◆ **Exercise requirements**: Give only the number of lines below that contain the word "script".

◆ **Exercise materials**:
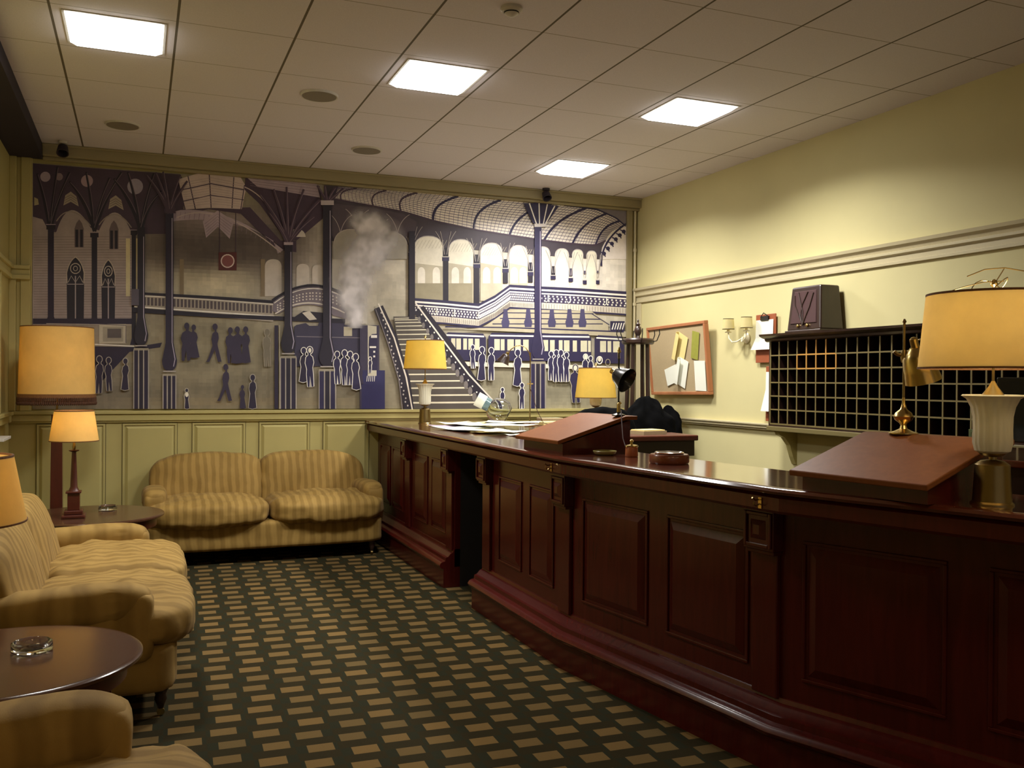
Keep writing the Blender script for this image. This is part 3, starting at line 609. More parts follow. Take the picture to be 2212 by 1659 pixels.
for j in range(gy_):
    for i in range(gx_):
        px, py = 691.5+i*3, 441.2+j*2.45; al = sa(px, py)
        if al < .04: continue
        q_ = o_+j*(gx_+1)+i; mu.f.append((q_, q_+1, q_+gx_+2, q_+gx_+1)); k_ = 1+.12*noise.noise(Vector((px*.06, py*.05, 9))); c3 = srgb(min(255, 212*k_), min(255, 208*k_), min(255, 204*k_)); mu.c.append((*c3, min(.96, al)))
mu.k += 3
# painted crowd
def person(x, y0, y1, w=1.0, out=None, walk=0, body=NAVY):
    h = y1-y0; r = h*.07; ln = random.uniform(-.05, .05)*h; q = lambda a, b: (x+a*h*w+ln*(b-.5), y0+b*h)
    P = [q(-.03, .13), q(-.028, .2), q(-.10, .26), q(-.125, .4), q(-.085, .55), q(-.10, .68), q(-.085, .99), q(-.03, 1), q(-.005, .72), q(.03, 1), q(.09, .98), q(.09, .68), q(.075, .52), q(.115, .38), q(.09, .25), q(.028, .2), q(.03, .13)]
    if walk: P = P[:5]+[q(-.09, .6), q(-.2, .9), q(-.27, 1), q(-.16, 1), q(0, .68), q(.12, 1), q(.24, .99), q(.1, .6)]+P[12:]
    if random.random() < .35 and not walk: P = P[:5]+[q(-.13, .97), q(0, 1), q(.14, .97)]+P[12:]
    if out: mu.ell(x, y0+r*1.1, r+1.6, r*1.25+1.6, out, 12); mu.line(P+[P[0]], 2.8, out)
    mu.ell(x, y0+r*1.1, r, r*1.25, body, 12); mu.poly(P, body)
DK = (54, 46, 66)
for a in ((403, 698, 780, 1.3), (418, 702, 774, 1.1), (497, 708, 785, 1.1), (512, 706, 786, 1.2), (530, 706, 785, 1.0), (523, 832, 883, 1), (778, 790, 830, 1)): person(*a, body=DK)
person(464, 700, 782, .8, None, 1, DK); person(487, 787, 866, .8, None, 1, DK); person(576, 712, 792, .9, (150, 140, 120), 0, (120, 112, 92))
for a in ((215, 770, 850), (235, 773, 845), (271, 775, 843), (655, 752, 826), (668, 750, 836), (727, 760, 830), (743, 757, 832), (755, 760, 832), (767, 765, 842), (798, 772, 806), (1019, 746, 796), (1039, 750, 822), (1059, 752, 822), (1116, 756, 834), (1188, 760, 822), (1199, 757, 825), (1209, 757, 825), (1221, 762, 825), (1262, 766, 826), (1273, 770, 822), (1083, 838, 883), (1125, 828, 883), (545, 810, 883), (403, 840, 883)):
    person(*a, .85, CRM if a[0] > 600 else (176, 168, 150))
for x, y in ((668, 757), (1240, 793), (1292, 776), (1262, 771), (403, 852)): mu.ell(x, y, 3.6, 5.5, (226, 220, 196), 10)
person(1240, 788, 870, 1.1, (180, 172, 150)); mu.ell(1240, 795, 4, 6, (226, 220, 196), 10); mu.arc(1292, 778, 6, 8, 0, 360, 2, CRM); mu.arc(1310, 783, 5, 7, 0, 360, 1.6, (150, 142, 120))
a, b, c_, d = W_(70, 352), W_(1352, 446), W_(1352, 882), W_(70, 884); nb = len(mu.v)
mu.v += [(p[0], y, p[1]) for y in (8.2268, 8.239) for p in (a, b, c_, d)]
for f_ in ((0, 1, 2, 3), (7, 6, 5, 4), (0, 4, 5, 1), (1, 5, 6, 2), (2, 6, 7, 3), (3, 7, 4, 0)): mu.f.append(tuple(nb+i for i in f_)); mu.c.append((.4, .36, .28))
me = bpy.data.meshes.new('mural'); me.from_pydata(mu.v, [], mu.f); me.materials.append(MAT['mural_paint'])
ca = me.color_attributes.new('Col', 'FLOAT_COLOR', 'CORNER'); buf = []
for p, c in zip(me.polygons, mu.c): buf += [min(1, c[0]*1.08), min(1, c[1]*1.06), min(1, c[2]*1.14), c[3] if len(c) > 3 else 1.0]*p.loop_total
ca.data.foreach_set('color', buf)
o = bpy.data.objects.new('mural', me); COL.objects.link(o)
tag(o, 'huge painted mural of a Victorian railway station filling the far wall', 'mural')

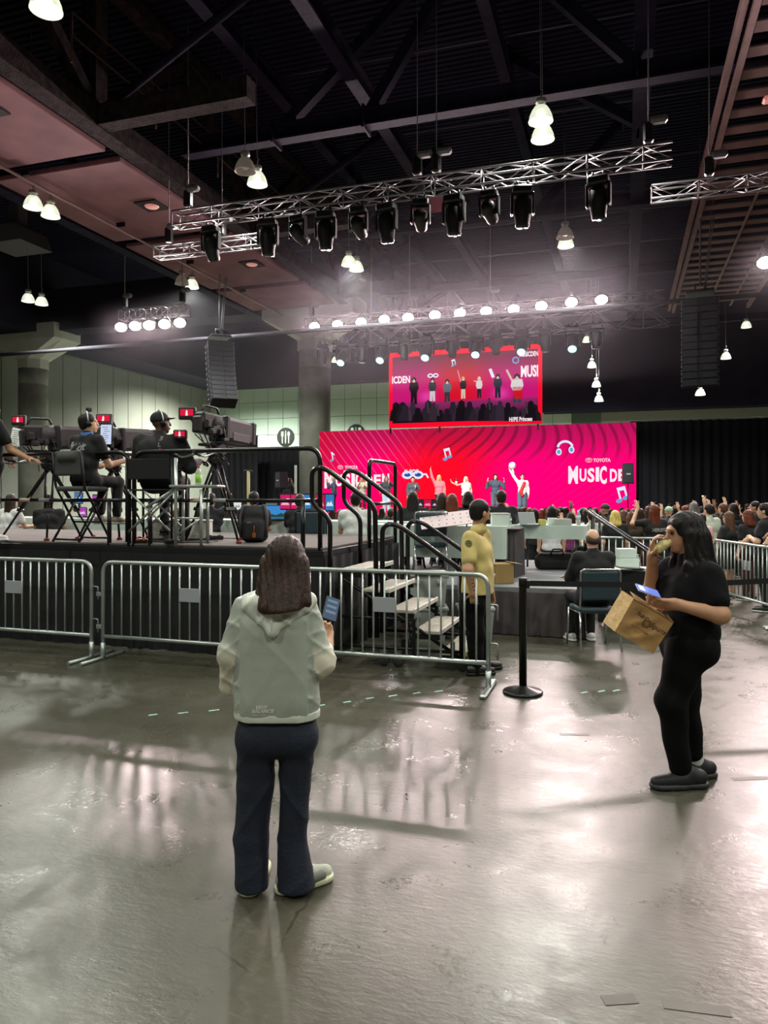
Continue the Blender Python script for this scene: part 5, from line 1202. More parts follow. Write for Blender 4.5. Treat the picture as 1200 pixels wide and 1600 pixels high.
M_INK = pm('bag_ink', '#4e3c28', .8); yb = -.2
ax = (fC-fB).normalized(); up_ = (fB-fA).normalized()
rot_b = math.atan2(ax.z, ax.x)
for (s0, off, sz, w) in (('her', (.06, .15), .045, 1.1), ('Spuns', (.16, .13), .045, 1.0)):
    pb = fA+ax*off[0]+up_*off[1]; pb.y = yb; t = text_mesh('logo_print', s0, sz, M_INK, kg, pb, (math.pi/2, -rot_b, 0), .0004, 0, w, 'LEFT', .3); decal(t, f1, (0, 1, 0))
pb = fA+ax*.14+up_*.135; pb.y = yb
m = MB()
for rr in (.016, .021, .026): m.tube([(rr*math.cos(a*math.pi/8), 0, rr*math.sin(a*math.pi/8)) for a in range(16)], .0011, 4, False, True)
t = m.build('logo_print', M_INK, kg, pb); decal(t, f1, (0, 1, 0))
pb = fA+ax*.06+up_*.085; pb.y = yb; t = MB().box((.06, 0, 0), (.12, .001, .003)).build('logo_print', M_INK, kg, pb, (0, -rot_b, 0)); decal(t, f1, (0, 1, 0))
# ---------------------------------------------------------------- man in the yellow polo
YL = FL(753, 1052); SY = 1150/(2024/277.0)
def yj(px, py, y=0.0): return Vector(((px-753)/SY, y, (1052-py)/SY))
yf = thing('person', 'man in a yellow polo shirt and black trousers standing by the steps, looking right', 'person', (YL.x, YL.y, 0), TH)
Ry = Rbasis((.9, .42, 0)); hy = yj(751, 801)
J = dict(shN=yj(731, 840, -.15), shF=yj(758, 838, .16), elN=yj(727, 887, -.27), elF=yj(768, 890, .24), wrN=yj(735, 921, -.22), wrF=yj(770, 925, .17))
b = head_prims(hy, Ry, 1.02)+[cap(yj(746, 835), yj(748, 812), .062, .055), cap(yj(738, 846, -.1), yj(752, 846, .1), .045), cap(yj(744, 855), yj(746, 915), .08)]
for S in 'NF': b += [cap(J['sh'+S], J['el'+S], .055, .048), cap(J['el'+S], J['wr'+S], .048, .031)]
b += hand_prims(J['wrN'], (.1, .1, -1), (.3, 1, 0), 1, .8)+hand_prims(J['wrF'], (.2, 0, -1), (-.5, -.6, 0), -1, .6)
soft('body', b, SK[1], yf, .008, .025)
M_POL = pm('yellow_polo', '#c4b06e', .85, 0, .06, 20, .12, 40)
q = [cap(yj(738, 845, -.12), yj(752, 845, .13), .075), cap(yj(742, 862, -.06), yj(750, 862, .08), .13), cap(yj(744, 888, -.05), yj(750, 888, .06), .145), cap(yj(743, 912, -.05), yj(750, 912, .05), .145), cap(yj(743, 930, -.05), yj(749, 930, .05), .14), cap(J['shN'], lerp(J['shN'], J['elN'], .66), .075, .075), cap(J['shF'], lerp(J['shF'], J['elF'], .7), .08, .075)]
po = soft('polo_shirt', q, M_POL, yf, .008, .06, [((0, 0, yj(0, 927).z), (0, 0, -1))], lambda p: .004*np.sin(p[:, 2]*28+p[:, 0]*26)*np.sin(p[:, 0]*14+p[:, 1]*10))
soft('collar', [cap(yj(742, 829, -.05), yj(754, 826, .05), .055), cap(yj(748, 826), yj(748, 822), .068, .062)], M_POL, po, .008, .02)
bdg = yj(728, 847, -.5); R_ = Matrix.Rotation(math.pi/2, 3, 'X')
t = MB().lathe([(0, 0), (.034, 0), (.034, .001), (0, .001)], 20, R_).build('sleeve_badge', pm('badge_black', '#2b2a24', .7), po, bdg); decal(t, po, (0, 1, 0))
m = MB()
for rr in (.026, .012): m.tube([(rr*math.cos(a*math.pi/8), 0, rr*math.sin(a*math.pi/8)) for a in range(16)], .0022, 4, False, True)
t = m.build('badge_ring', pm('badge_gold', '#a9a05e', .6), po, bdg); decal(t, po, (0, 1.0, 0))
for v in t.data.vertices: v.co.y -= .003
q = [cap(yj(738, 935, -.07), yj(750, 935, .08), .13), cap(yj(738, 945, -.08), yj(742, 990, -.07), .11, .085), cap(yj(742, 990, -.07), yj(742, 1046, -.06), .085, .068), cap(yj(750, 945, .09), yj(753, 990, .1), .105, .08), cap(yj(753, 990, .1), yj(756, 1036, .12), .08, .062)]
soft('trousers', q, M_BKP, yf, .009, .04, [], lambda p: .004*np.sin(p[:, 2]*26+p[:, 0]*20))
soft('hair', hair_prims('short', hy, Ry, 1.04), HB, yf, .008, .03)
soft('beard', [ell(Lc(hy, Ry, 1.02, 0, .045, -.075), (.05, .05, .04), Ry), ell(Lc(hy, Ry, 1.02, 0, .09, -.045), (.03, .03, .02), Ry, True, .01)], HB, yf, .008, .02)
shoe_parts(yf, yj(742, 1052, -.08), yj(773, 1052, -.03), pm('black_shoe', '#121214', .4), pm('black_sole2', '#0a0a0a', .6), .009, 1.05)
shoe_parts(yf, yj(757, 1052, .14), yj(789, 1052, .2), MATS['black_shoe'], MATS['black_sole2'], .009, 1.05)
ar = (J['wrN']-J['elN'])
for k in range(5):
    c = lerp(J['elN'], J['wrN'], .15+.16*k); tt = MB().box((0, 0, 0), (.03, .001, .012)).box((.008, 0, .018), (.008, .001, .02)).build('tattoo', pm('tattoo_ink', '#5a4334', .7), yf, c+Vector((0, -.2, 0)), (0, .3*math.sin(k*2), 0)); decal(tt, yf.children[0], (0, 1, 0))
# ---------------------------------------------------------------- seated man in black (back of head)
smJ = std(1.72); 
def seat_pose(H, seat, fwd=.42, lean=.03, arms=None):
    s = seat; J = dict(pel=(0, 0, s+.1), wai=(0, .0, s+.27), che=(0, lean, s+.43), nek=(0, lean, s+.6), hed=(0, lean+.03, s+.76), shL=(-.185, lean, s+.55), shR=(.185, lean, s+.55), elL=(-.22, .15, s+.3), elR=(.22, .15, s+.3), wrL=(-.16, .38, s+.3), wrR=(.16, .38, s+.3),
        hipL=(-.09, .02, s+.07), hipR=(.09, .02, s+.07), knL=(-.12, fwd, s+.06), knR=(.12, fwd, s+.06), anL=(-.12, fwd-.02, .09), anR=(.12, fwd-.02, .09), toL=(-.13, fwd+.2, 0), toR=(.13, fwd+.2, 0))
    if arms: J.update(arms)
    return {k: Vector(v) for k, v in J.items()}
person('balding man in a black shirt seated with his back to us on the chrome chair', seat_pose(1.75, .49, .45, .0), chp, TH+.06, .009, 0, ('bald', pm('hair_thin_brown', '#4a3a30', .7, 0, .3, 60)), ('#121215', 'long'), ('#131316', 1.0), ('#d0d0d0', '#e0e0e0'), 1.12, curl=.4, hands=((0, 1, 0), (0, 1, 0)), palms=((0, 0, -1), (0, 0, -1)))
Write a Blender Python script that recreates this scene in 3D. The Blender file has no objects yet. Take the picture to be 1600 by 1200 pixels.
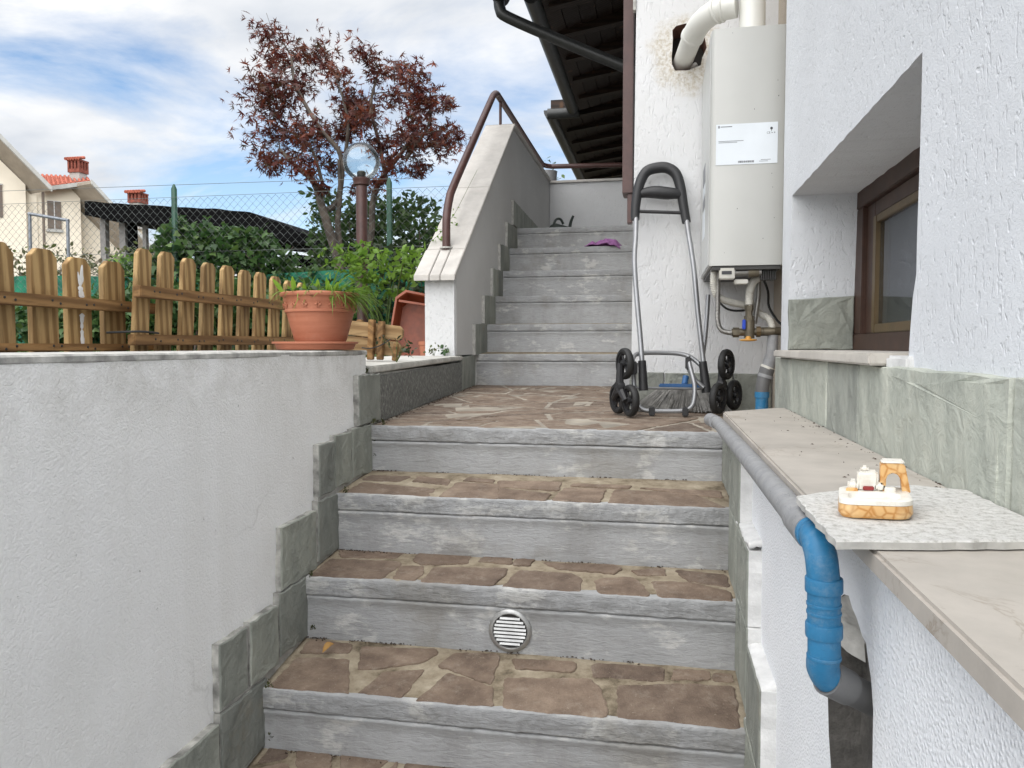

◆ **Correct result**: 3